人の心を想像するということは、どこをどう突き詰めても答えのない、最終的には堂々巡りに陥るようなものだと思っている。自分が知らないものは想像するしかなく、しかし知らない以上答えには辿り着けない。それでも「わかりたい」という一心で、近づいたり、遠ざかったりしながら、少しずつ進んでいくような、気の遠くなる行動だ。普通は、近づいたり遠ざかったりしながら、いずれ死を迎え、どこか1点に収束する。けれど彼らは、400年ずっと、肉体や環境を変えながら、近づいたり遠ざかったりを繰り返している。

どうしてそこまでしなきゃいけないんだろう。ただ1回の初生で背負った罪は、ここまでして償わければならないんだろうか。

終わりというものは、想像すると冷えるような恐ろしさを覚えるけれど、同時に、この上なく穏やかな気持ちにもなる。終わるということは、ある意味で「もうこれ以上の苦痛を感じなくて良い」という許しの境地でもある。けれど彼らにはそれがない。どうしてそこまでしなきゃいけないんだろう。わからない。

今回の作品は、非常に暗かった。話の内容も暗いし、物理的に暗いなと思った。だから、稀に出てくる強い光が作る影が怖かった。実体よりも大きく映る影が恐ろしいと思った。

きついなぁ。

最後、景虎が進む「光差す方向」で、舞台奥と同時に客席が照らされたこととか、普段はOPで写していた時代を表す写真が、最終的に現代の新宿周辺?のビル街になったこととかで、確かにこの話は「今」に繋がっていくんだという事実を感じたことをなんとなく覚えている。
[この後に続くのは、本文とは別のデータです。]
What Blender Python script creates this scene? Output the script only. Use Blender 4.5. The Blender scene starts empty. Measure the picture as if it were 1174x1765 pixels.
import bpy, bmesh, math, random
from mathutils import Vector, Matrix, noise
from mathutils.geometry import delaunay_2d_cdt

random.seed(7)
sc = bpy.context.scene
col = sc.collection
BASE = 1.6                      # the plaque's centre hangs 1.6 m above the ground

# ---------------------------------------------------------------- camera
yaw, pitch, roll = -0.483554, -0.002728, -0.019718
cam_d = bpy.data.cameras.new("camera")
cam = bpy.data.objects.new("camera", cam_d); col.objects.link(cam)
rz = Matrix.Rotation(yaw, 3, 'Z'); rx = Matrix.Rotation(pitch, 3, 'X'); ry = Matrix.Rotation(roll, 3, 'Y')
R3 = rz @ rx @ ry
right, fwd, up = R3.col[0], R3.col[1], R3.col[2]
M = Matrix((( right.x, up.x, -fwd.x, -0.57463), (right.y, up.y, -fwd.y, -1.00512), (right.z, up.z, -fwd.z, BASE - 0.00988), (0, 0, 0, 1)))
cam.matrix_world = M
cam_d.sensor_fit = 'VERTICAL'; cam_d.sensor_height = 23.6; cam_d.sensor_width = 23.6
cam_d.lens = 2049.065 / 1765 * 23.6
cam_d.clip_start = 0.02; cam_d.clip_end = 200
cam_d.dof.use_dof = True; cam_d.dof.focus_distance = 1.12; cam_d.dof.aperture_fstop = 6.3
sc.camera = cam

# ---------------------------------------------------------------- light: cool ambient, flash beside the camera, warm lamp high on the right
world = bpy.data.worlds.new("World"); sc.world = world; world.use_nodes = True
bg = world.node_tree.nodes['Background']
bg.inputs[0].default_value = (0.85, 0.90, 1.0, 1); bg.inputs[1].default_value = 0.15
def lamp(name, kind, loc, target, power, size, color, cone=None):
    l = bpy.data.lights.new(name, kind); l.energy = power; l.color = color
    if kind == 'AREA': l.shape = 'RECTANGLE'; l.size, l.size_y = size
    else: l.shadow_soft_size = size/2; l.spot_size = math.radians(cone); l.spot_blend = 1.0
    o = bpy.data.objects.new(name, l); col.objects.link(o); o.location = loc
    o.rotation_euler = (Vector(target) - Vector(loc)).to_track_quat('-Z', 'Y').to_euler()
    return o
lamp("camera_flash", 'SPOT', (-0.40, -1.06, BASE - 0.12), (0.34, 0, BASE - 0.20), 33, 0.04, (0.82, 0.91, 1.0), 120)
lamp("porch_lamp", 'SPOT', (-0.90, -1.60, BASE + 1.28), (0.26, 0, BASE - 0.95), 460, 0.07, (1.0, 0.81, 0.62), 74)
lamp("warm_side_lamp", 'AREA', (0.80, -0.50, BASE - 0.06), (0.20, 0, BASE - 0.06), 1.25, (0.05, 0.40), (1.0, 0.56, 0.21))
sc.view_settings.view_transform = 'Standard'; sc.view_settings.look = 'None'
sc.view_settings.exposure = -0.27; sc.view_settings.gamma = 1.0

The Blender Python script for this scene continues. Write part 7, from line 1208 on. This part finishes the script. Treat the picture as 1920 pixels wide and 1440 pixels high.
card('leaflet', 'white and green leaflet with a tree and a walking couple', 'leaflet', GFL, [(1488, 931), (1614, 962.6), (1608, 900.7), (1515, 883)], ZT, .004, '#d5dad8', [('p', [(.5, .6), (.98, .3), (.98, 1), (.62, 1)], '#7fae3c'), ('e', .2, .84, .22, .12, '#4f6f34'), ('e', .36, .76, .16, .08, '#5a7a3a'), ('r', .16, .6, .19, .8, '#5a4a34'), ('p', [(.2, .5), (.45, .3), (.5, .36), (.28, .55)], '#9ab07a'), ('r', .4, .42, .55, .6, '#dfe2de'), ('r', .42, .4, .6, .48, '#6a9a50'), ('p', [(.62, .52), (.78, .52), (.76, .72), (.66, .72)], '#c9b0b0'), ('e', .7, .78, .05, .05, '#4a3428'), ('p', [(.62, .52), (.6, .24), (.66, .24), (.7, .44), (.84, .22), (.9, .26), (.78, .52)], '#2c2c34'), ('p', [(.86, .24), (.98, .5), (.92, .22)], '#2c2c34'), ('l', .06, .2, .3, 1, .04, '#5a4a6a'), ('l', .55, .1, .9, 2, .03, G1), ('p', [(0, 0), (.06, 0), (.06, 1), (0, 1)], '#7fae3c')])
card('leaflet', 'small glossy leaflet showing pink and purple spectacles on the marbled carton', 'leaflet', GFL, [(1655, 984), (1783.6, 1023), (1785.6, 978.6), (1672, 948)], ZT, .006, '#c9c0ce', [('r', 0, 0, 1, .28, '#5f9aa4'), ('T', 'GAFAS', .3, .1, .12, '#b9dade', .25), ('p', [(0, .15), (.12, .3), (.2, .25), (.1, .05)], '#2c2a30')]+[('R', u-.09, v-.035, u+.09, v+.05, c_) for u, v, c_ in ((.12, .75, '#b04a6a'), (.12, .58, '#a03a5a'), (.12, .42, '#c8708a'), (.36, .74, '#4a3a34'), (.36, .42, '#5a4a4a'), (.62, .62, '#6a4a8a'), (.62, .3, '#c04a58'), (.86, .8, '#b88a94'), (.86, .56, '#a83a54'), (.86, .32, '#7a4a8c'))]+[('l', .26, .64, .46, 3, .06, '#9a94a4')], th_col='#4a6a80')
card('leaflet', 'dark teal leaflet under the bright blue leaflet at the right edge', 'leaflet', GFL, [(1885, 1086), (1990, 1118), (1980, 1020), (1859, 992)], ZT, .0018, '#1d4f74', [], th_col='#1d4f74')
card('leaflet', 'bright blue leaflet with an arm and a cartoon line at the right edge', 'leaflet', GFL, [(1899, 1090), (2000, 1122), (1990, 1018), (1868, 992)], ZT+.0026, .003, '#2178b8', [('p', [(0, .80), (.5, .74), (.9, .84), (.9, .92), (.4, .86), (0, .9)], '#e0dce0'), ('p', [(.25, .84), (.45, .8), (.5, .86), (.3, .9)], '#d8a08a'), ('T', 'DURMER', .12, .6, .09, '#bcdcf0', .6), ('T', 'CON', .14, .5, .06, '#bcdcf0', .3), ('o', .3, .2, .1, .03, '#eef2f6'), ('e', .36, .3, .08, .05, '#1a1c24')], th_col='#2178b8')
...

昭和30年代というのは、私にとっては教科書の中の時代だ。それが確かに「今」と地続きである、ということを受け止めあぐねている。

初日おもしろポイント

初日だからなのかなんなのか、結構「oh」となった部分があった。まぁそれも込みで初日だ、と割り切っているからいいのだけれど。

今回のセットは紅蓮坂とほぼ同じ(2階部分が若干違う?)で、上下に階段とドアがあって、ドアが開くと別のセットが見える、という仕組み。この下手側ドアが...途中で......ゆるふわになってしまって......w 最初スゥ、と開いたときはそういう仕掛けなのかな?と思った(色部さんがすっと閉じた)けれど、直江が倒れたついでにそっと閉じたのを見て、これ事故だwwwってなった。カーテンコールでもふわっと開く→殺陣衆が閉じる、を繰り返してて見るたびに笑ってしまったw 次回には直ってるといいんだけれど...w

あと冒頭の月山で吸力結界に踏み込んだ長秀・景虎が脱出するところ、まあささんが拳銃取り落としてしまって...oh...。ここ原作でも好きなところだから、次からはバシッときまるといいなぁ。

スタオベを見た翔さんが「みんなそんなにお尻痛かった?」って訊いたのも好き。このバランス感覚、どこをどう生きれば身につけられるんだろう...。冗談でも言っていないと立っていられない、って言ってたけれど、あの言葉で現実に立ち返って来れたので助かりました(最初力が入らなくて立てなかった人より)。

始まってしまったのものは、終わるまで走り続けるしかない。この作品もそうだし、人生もそんなもんだ。今回はどこまで抉れるか自分でも少し楽しみにしている。